For Saudi Arabia, the strong demand for the debt of its state oil company will comfort the country’s wealthy royal family, which has been in crisis mode since the assassination of journalist Jamal Khashoggi in October. The murder, which U.S. intelligence concluded was ordered by Prince Mohammed himself, triggered a global uproar that prompted Wall Street banks, investors and business tycoons to give the kingdom a cold shoulder.
Political Turnaround
An investment summit in Riyadh that month dubbed “Davos in the Desert” was mostly boycotted by its A-list participants. Yet, little by little, the power of money has attracted Wall Street again, first at the real World Economic Forum in Davos, Switzerland, where bank bosses said it was time to let the kingdom out of the penalty box. And later in the bond market itself, where the Saudi government successfully raised debt this year.
The Aramco bond sale will be the final confirmation of the turnaround for the Middle Eastern nation. The company told investors it would sell debt in six portions, from three to 30 years, according to the people familiar with the matter.

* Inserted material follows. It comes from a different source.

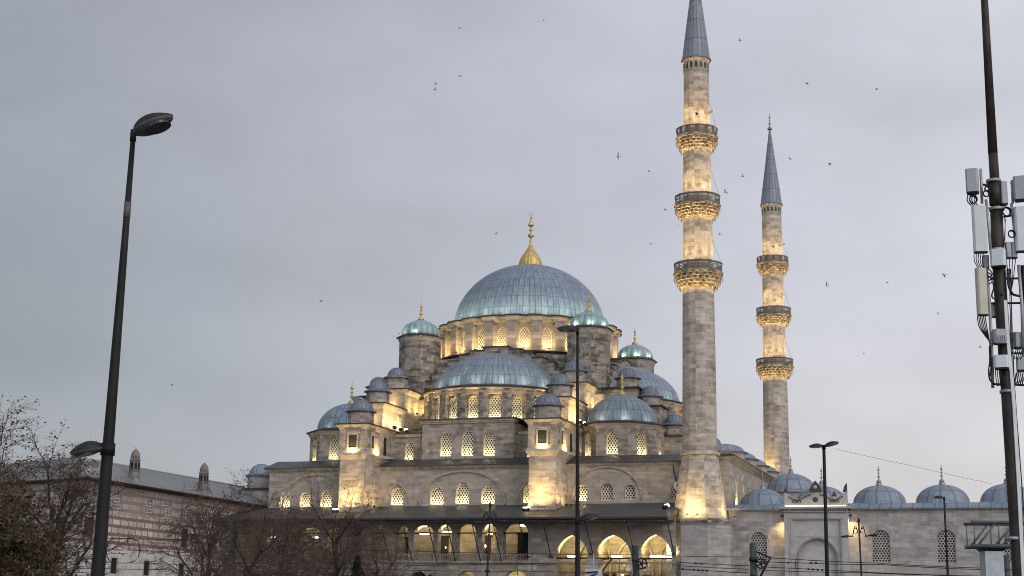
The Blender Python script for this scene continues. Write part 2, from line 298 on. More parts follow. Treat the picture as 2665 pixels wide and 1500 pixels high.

Given the massive demand, Aramco told investors on Tuesday it expects to pay about 1.1 percentage points more than U.S. Treasuries for its 10-year notes, compared with Saudi sovereign bonds trading about 1.2 percentage points. The indicative price of Aramco’s bonds dropped by 15 basis points from initial price talk on Monday.
In addition to potentially luring away U.S. debt investors seeking higher yields, the Aramco deal may weigh on Treasuries through the mechanics of how bonds are sold. Issuers of dollar-denominated debt often enter into what’s known as rate-lock agreements, in which they bet on Treasury prices falling to guard against higher yields. Once the debt is sold, the wagers are ended.

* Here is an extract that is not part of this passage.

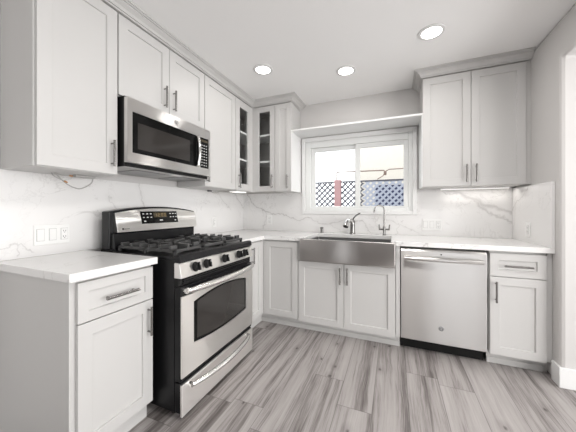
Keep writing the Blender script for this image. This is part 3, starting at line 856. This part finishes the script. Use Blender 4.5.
segs7 = {'1': 'bc', '2': 'abged', '3': 'abgcd', '5': 'afgcd', '0': 'abcdef'}
for ch, y in (('1', -1.558), ('2', -1.532), ('0', -1.500), ('0', -1.474)):
    w, h = 0.014, 0.011; z = 1.140
    for s_ in segs7[ch]:
        q = {'a': (0, w, h, h + 0.002), 'g': (0, w, 0, 0.002), 'd': (0, w, -h, -h + 0.002), 'b': (w - 0.002, w, 0, h), 'c': (w - 0.002, w, -h, 0), 'f': (0, 0.002, 0, h), 'e': (0, 0.002, -h, 0)}[s_]
        tquad(bm, y + q[0], y + q[1], z + q[2], z + q[3], 0.003, 0.0004)
obj('digits', bm, 'digits', lc)
for y in (-1.663, -1.631, -1.600, -1.420, -1.392, -1.365):
    for z in (1.150, 1.124):
        bm = bmesh.new(); tquad(bm, y, y + 0.014, z - 0.004, z + 0.003, 0.0022, 0.0006); obj('key', bm, 'keys', dpn)
for y, w_, z in ((-1.658, 0.016, 1.092), (-1.378, 0.016, 1.092), (-1.523, 0.030, 1.096)):
    bm = bmesh.new(); tquad(bm, y, y + w_, z, z + 0.008, 0.0022, 0.0006); obj('key', bm, 'keys', dpn)
bm = bmesh.new(); tquad(bm, GY0 + 0.065, GY0 + 0.076, 1.046, 1.057, 0.0004, 0.001)
obj('logo_mark', bm, 'black_matte', fa)
bm = bmesh.new()
for k, (w, hh) in enumerate(((0.006, 0.007), (0.006, 0.006), (0.004, 0.007), (0.007, 0.006))): tquad(bm, GY0 + 0.080 + k * 0.009, GY0 + 0.080 + k * 0.009 + w, 1.048, 1.048 + hh, 0.0004, 0.0008)
obj('logo_text', bm, 'badge', fa)

# ------------------------------------------------------------------ over-the-range microwave
MY0, MY1 = -1.922, -1.166
mw = thing('microwave', 'stainless steel microwave mounted above the range', 'microwave', (0.19, (MY0 + MY1) / 2, 1.445))
MZ0, MZ1 = 1.447, 1.868
obj('body', BX(0.003, 0.360, MY0 + 0.002, MY1 - 0.002, MZ0, MZ1 + 0.010), 'black_matte', mw, bevel=0.002)
for y in (-1.80, -1.42):
    obj('grease_filter', BX(0.06, 0.30, y, y + 0.24, MZ0 - 0.006, MZ0 - 0.0032), 'badge', mw)
obj('underside', BX(0.004, 0.3595, MY0 + 0.003, MY1 - 0.003, MZ0 - 0.003, MZ0 - 0.0005), 'under', mw)
bm = bmesh.new(); box(bm, 0.31, 0.345, -1.54, -1.44, MZ0 - 0.006, MZ0 - 0.0032); obj('cooktop_lamp', bm, 'plate', mw)
# front skin with the window opening (window + keypad are set in)
fx0, fx1 = 0.3605, 0.390
bm = bmesh.new()
zt, zb = 1.787, 1.533; wy0, wy1 = -1.890, -1.362; ky0, ky1 = -1.290, -1.188
box(bm, fx0, fx1, MY0, MY1, zt, MZ1); box(bm, fx0, fx1, MY0, MY1, 1.470, zb)
box(bm, fx0, fx1, MY0, wy0, zb, zt); box(bm, fx0, fx1, ky1, MY1, zb, zt)
box(bm, fx0, fx1, wy1 + 0.052, ky0, zb, zt)
bmesh.ops.remove_doubles(bm, verts=bm.verts, dist=1e-5)
fs = obj('front_frame', bm, 'steel', mw)
obj('door_glass', BX(fx0, fx1 - 0.003, wy0 + 0.0005, wy1 + 0.0515, zb + 0.0005, zt - 0.0005), 'dglass', fs)
obj('door_window', BX(fx1 - 0.003, fx1 - 0.0024, -1.852, -1.405, 1.562, 1.728), 'dglass2', fs)
kp = obj('keypad', BX(fx0, fx1 - 0.003, ky0 + 0.0005, ky1 - 0.0005, zb + 0.0005, zt - 0.0005), 'dglass', fs)
for i in range(3):
    for j in range(8):
        y = ky0 + 0.014 + i * 0.028; z = 1.552 + j * 0.024
        obj('key', BX(fx1 - 0.0028, fx1 - 0.0020, y, y + 0.013, z, z + 0.007), 'keys', kp)
obj('clock_window', BX(fx1 - 0.0028, fx1 - 0.0018, ky0 + 0.008, ky1 - 0.008, 1.752, 1.772), 'lcd', kp)
bm = bmesh.new(); n = 14
tube(bm, [(fx1 + 0.012 + 0.014 * math.sin(PI * k / n), -1.328, 1.545 + 0.232 * k / n) for k in range(n + 1)], 0.0145, 12)
for z in (1.545, 1.777): tube(bm, [(fx1 + 0.0005, -1.328, z), (fx1 + 0.014, -1.328, z)], 0.012, 12)
obj('handle', bm, 'chrome', mw, smooth=True)
bm = bmesh.new(); lathe(bm, [(0.017, 0.0), (0.017, 0.002), (0.015, 0.003)], (fx1 + 0.0005, -1.545, 1.828), 'x', 24)
bd = obj('badge', bm, 'steel', mw, smooth=True)
monogram(bd, (fx1 + 0.004, -1.545, 1.828), 0.017, 'L').data.materials[0] = M['badge']

# ------------------------------------------------------------------ wall plates
def plate(name, label, side, u0, u1, z0, z1, kinds, d=0.0, cat='outlet', flip=1):
    """side 'L' left wall (faces +x), 'B' back wall (faces -y), 'R' right wall (faces -x)."""
    def q(bm, a, b, c, e, d0, d1):
        if side == 'L': box(bm, d + d0, d + d1, a, b, c, e)
        elif side == 'B': box(bm, a, b, -d - d1, -d - d0, c, e)
        else: box(bm, RW - 0.020 - d1, RW - 0.020 - d0, a, b, c, e)
    uc, zc = (u0 + u1) / 2, (z0 + z1) / 2
    loc = {'L': (d, uc, z0), 'B': (uc, -d, z0), 'R': (RW - 0.02, uc, z0)}[side]
    t_ = thing(name, label, cat, loc)
    bm = bmesh.new(); q(bm, u0, u1, z0, z1, 0.0003, 0.006); obj('cover_plate', bm, 'plate', t_, bevel=0.002)
    n = len(kinds); pw = (u1 - u0) / n
    for i, k in enumerate(kinds):
        c = u0 + pw * (i + 0.5)
        bm = bmesh.new(); q(bm, c - 0.0185, c + 0.0185, zc - 0.035, zc + 0.035, 0.0062, 0.0066); obj('gap_line', bm, 'plate_gap', t_)
        bm = bmesh.new(); q(bm, c - 0.0165, c + 0.0165, zc - 0.033, zc + 0.033, 0.0066, 0.0095)
        o = obj('rocker' if k == 's' else 'receptacle', bm, 'plate', t_, bevel=0.001)
        if k == 'o':
            bm = bmesh.new()
            for zz in (zc + 0.017, zc - 0.017):
                for du in (-0.006, 0.006): q(bm, c + du - 0.0013, c + du + 0.0013, zz - 0.003, zz + 0.006, 0.0096, 0.0101)
                q(bm, c - 0.002, c + 0.002, zz - 0.010, zz - 0.006, 0.0096, 0.0101)
            obj('slots', bm, 'slot', o)
    return t_
plate('switch_plate', 'wide white plate with two rocker switches and an outlet left of the range', 'L', -2.196, -2.024, 0.976, 1.092, ('s', 's', 'o'), cat='switch')
plate('outlet_plate', 'white outlet on the left wall right of the range', 'L', -0.662, -0.590, 0.985, 1.103, ('o',))
plate('outlet_plate', 'white outlet on the back wall near the left corner', 'B', 0.358, 0.430, 0.992, 1.110, ('o',), d=0.010)
plate('switch_plate', 'wide white plate with switches and an outlet above the dishwasher', 'B', 2.148, 2.320, 0.972, 1.086, ('s', 's', 'o'), d=0.010, cat='switch')
plate('outlet_plate', 'white outlet on the right side splash', 'R', -0.358, -0.286, 0.962, 1.078, ('o',))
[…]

What Bloomberg Intelligence Says
“Saudi Arabia’s fiscal reliance on Aramco may eventually drive spreads on the oil company’s proposed bonds significantly wider than those of similar maturity sovereigns. Longer-maturity issues will be more susceptible to this trend, in our view, despite a solid cash balance that offsets any near-term increase in corporate debt.”

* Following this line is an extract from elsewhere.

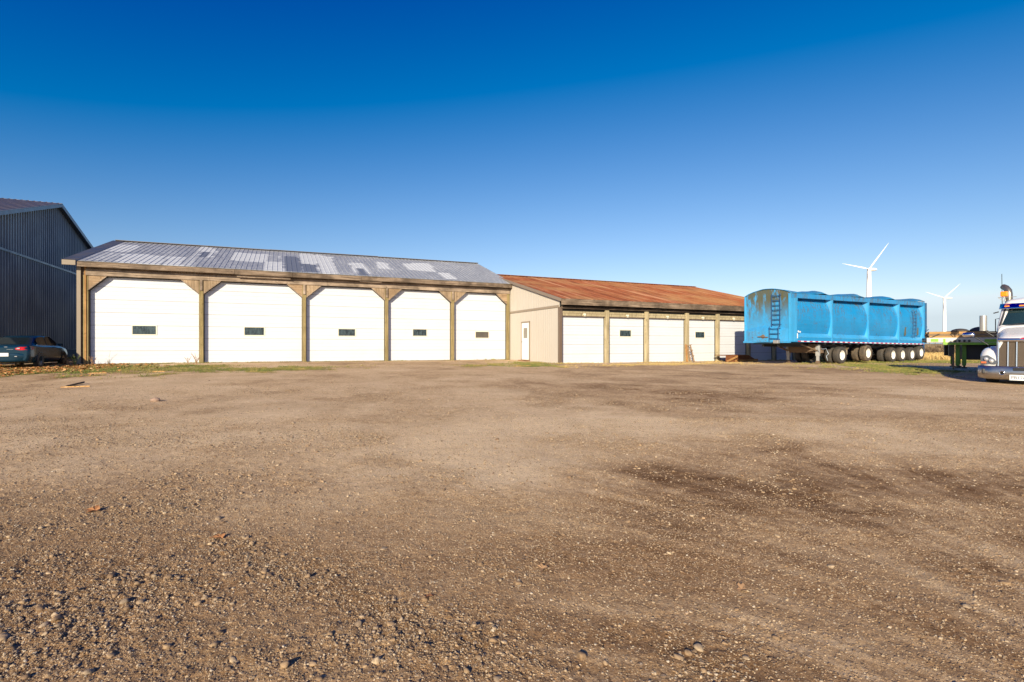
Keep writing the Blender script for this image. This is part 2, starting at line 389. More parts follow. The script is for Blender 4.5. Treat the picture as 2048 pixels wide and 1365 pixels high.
# pressed tread ribs in the right foreground tracks
trk = np.exp(-((((1024+F*XX/YY)-1960)/130)**2+((HZ-F*(gz(XX,YY)-1)/YY-1165)/26)**2))
ZZ += trk*.0025*np.sin((XX*.3+YY*.95)*80)
def grid_mesh(name, X, Y, Z, mats, attrs=None, smooth=True):
    nr, nc = X.shape
    me = bpy.data.meshes.new(name)
    co = np.stack([X, Y, Z], -1).reshape(-1, 3).astype(np.float32)
    i = np.arange(nr*nc).reshape(nr, nc)
    q = np.stack([i[:-1,:-1], i[:-1,1:], i[1:,1:], i[1:,:-1]], -1).reshape(-1, 4)
    me.vertices.add(len(co)); me.vertices.foreach_set('co', co.ravel())
    me.loops.add(q.size); me.loops.foreach_set('vertex_index', q.ravel().astype(np.int32))
    me.polygons.add(len(q)); me.polygons.foreach_set('loop_start', (np.arange(len(q))*4).astype(np.int32))
    me.polygons.foreach_set('use_smooth', np.full(len(q), smooth))
    me.update(calc_edges=True)
    for k, v in (attrs or {}).items():
        at = me.attributes.new(k, 'FLOAT', 'POINT'); at.data.foreach_set('value', np.ascontiguousarray(v, dtype=np.float32).ravel())
    me.materials.append(mats)
    o = bpy.data.objects.new(name, me); C.objects.link(o); return o

def ground_mat():
    m = mat('gravel_ground', (.3,.24,.18), .95, spec=.15); t = NT(m)
    da, li, lo, gr, dr, so_ = (t.attr(k) for k in ('damp', 'light', 'loose', 'grassy', 'dry', 'soil'))
    fine = t.noise(60, 5, .7); mid = t.noise(7, 5, .65); micro = t.noise(230, 3, .6)
    base = t.ramp(mid, [(.3, (.50,.34,.18)), (.5, (.71,.515,.295)), (.7, (.87,.675,.42))])
    base = t.mix(t.ramp(fine, [(.34, .75), (.55, 0.0)]), base, (.21,.13,.065))
    # fine chips, three sizes, each chip its own tone
    chips = []
    for sc_, thr, amt in ((24, .34, .75), (55, .40, .8), (120, .42, .65)):
        d = t.vor(sc_); cc = t.vor(sc_, out='Color')
        sep = t.n('ShaderNodeSeparateColor'); t.l(cc, sep.inputs[0])
        tone = t.ramp(sep.outputs[0], [(0, (.20,.14,.09)), (.35, (.42,.30,.20)), (.62, (.56,.42,.29)), (.85, (.68,.56,.41)), (1, (.74,.66,.54))])
        pick = t.math('LESS_THAN', sep.outputs[1], t.math('MULTIPLY_ADD', lo, .40, .16))
        shape = t.ramp(d, [(thr*.75, 1.0), (thr, 0.0)])
        f = t.math('MULTIPLY', t.math('MULTIPLY', shape, pick), amt)
        base = t.mix(f, base, tone); chips.append((d, f))
    # grit and small clods that still read from far off
    g1 = t.noise(16, 3, .8); g2_ = t.noise(38, 2, .8)
    base = t.mix(t.ramp(g1, [(.36, .55), (.52, 0.0)]), base, (.27,.165,.085))
    base = t.mix(t.ramp(g2_, [(.54, 0.0), (.68, .45)]), base, (.90,.74,.50))
    base = t.mix(1.0, base, (.97,.92,.90), 'MULTIPLY')
    damp_shade_col = t.mix(1.0, base, (.40,.315,.24), 'MULTIPLY')
    jn = t.ramp(t.noise(3.4, 6, .75), [(.34, 0.12), (.6, 1.0)])
    base = t.mix(t.math('MULTIPLY', da, jn), base, damp_shade_col)
    base = t.mix(t.math('MULTIPLY', li, .7), base, (.83,.645,.42))
    base = t.mix(t.attr('earth_vignette'), base, t.mix(1.0, base, (.56,.49,.435), 'MULTIPLY'))  # dark ground tone plus the vignette painted over the foreground
    sl_ = t.math('MULTIPLY', t.math('MULTIPLY', lo, so_), t.ramp(t.noise(11, 5, .7), [(.35, .15), (.6, .75)]))
    base = t.mix(sl_, base, (.21,.125,.062))
    # grass and soil under the blades
    gn = t.noise(5, 6, .7); gcol = t.ramp(gn, [(.3, (.15,.11,.05)), (.5, (.26,.22,.08)), (.7, (.42,.34,.16))])
    dcol = t.ramp(t.noise(8, 6, .75), [(.3, (.24,.14,.05)), (.5, (.42,.28,.12)), (.72, (.58,.44,.22))])
    gcol = t.mix(dr, gcol, dcol)
    edge = t.ramp(t.math('MULTIPLY_ADD', t.noise(14, 4, .7), .6, t.math('MULTIPLY', gr, 1.0)), [(.5, 0.0), (.75, 1.0)])
    base = t.mix(edge, base, gcol)
    t.col(base)
    h = t.math('ADD', t.math('MULTIPLY', fine, .6), t.math('MULTIPLY', micro, .4))
    for d, f in chips: h = t.math('MULTIPLY_ADD', f, .9, h)
    t.norm(t.bump(h, 1.0, .014))
    return m
M_GROUND = ground_mat()
yard = grid_mesh('yard', XX, YY, ZZ, M_GROUND, dict(damp=DA, light=LI, loose=LO, grassy=GR, dry=DR, soil=SO_, earth_vignette=EA))
tag(yard, kind='structure')
# outer sheet to the horizon, dipped under the detailed yard
def axis_(lim): 
    a = np.concatenate([np.linspace(0, 60, 41), np.geomspace(64, lim, 40)]); return np.concatenate([-a[:0:-1], a])
gx, gy = np.meshgrid(axis_(4000), axis_(4000), indexing='xy')
gzz = gz(gx, gy).copy(); inside = (gy > 1.0) & (gy < 63) & (np.abs(gx) < gy*1.5+1.6)
gzz -= np.where(inside, .12, .0)
fr = np.clip((np.hypot(gx, gy)-26)/6, 0, 1)*(gy > -20)
g2 = grid_mesh('ground', gx, gy, gzz, M_GROUND, dict(damp=np.zeros_like(gx), light=np.full_like(gx, .2), loose=np.full_like(gx, .4), grassy=np.clip((np.hypot(gx, gy)-40)/8, 0, 1), dry=np.full_like(gx, .85), soil=np.zeros_like(gx), earth_vignette=np.full_like(gx, .1)))
tag(g2, kind='structure')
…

–Jaimin Patel, energy credit analyst
Click here to read the research
This isn’t the first time Saudi Arabia has turned to debt markets since the death of Khashoggi. In January, the nation sold $7.5 billion in international bonds, the first sign that the outcry hadn’t stifled foreign investors’ interest in the country.
Banking Friends
Aramco has lined up a roster of international banks supporting its jumbo bond deal, another indication of how the mood in Wall Street toward the kingdom has changed. The banks not only want to participate in the bond sale but also ensure they’re well placed in case Aramco goes ahead with its planned IPO.
Jamie Dimon, JPMorgan Chase & Co.’s chief executive officer, spoke at a lunch in New York Thursday to market the deal, according to one person familiar with the matter. Last year, Dimon and others skipped the investment conference in Riyadh, but still sent senior bankers to make sure they kept their contacts with the kingdom.
JPMorgan and Morgan Stanley are managing the bond sale along with Citigroup Inc., Goldman Sachs Group Inc., HSBC Holdings Plc, and NCB Capital Co.
The bond sale, being pitched to investors over the last week in a global roadshow from Tokyo to New York and London, has forced Aramco to reveal financial and operational secrets held closely since the company’s nationalization in the late 1970s, shedding a light on the relationship between the kingdom and its most important asset.
Both Fitch Ratings and Moody’s Investors Service assigned Aramco the fifth-highest investment-grade rating, the same as Saudi sovereign debt, but lower than oil majors Exxon Mobil Corp., Royal Dutch Shell Plc and Chevron Corp.
The company plans to use the proceeds of the bond sale to pay part of the $69 billion acquisition of a majority stake in local petrochemical company Sabic from the country’s sovereign wealth fund. The deal between three government-owned entities — where the kingdom’s sovereign wealth fund sells its 70 percent stake in Sabic to Aramco — moves money from one pocket of the state to another.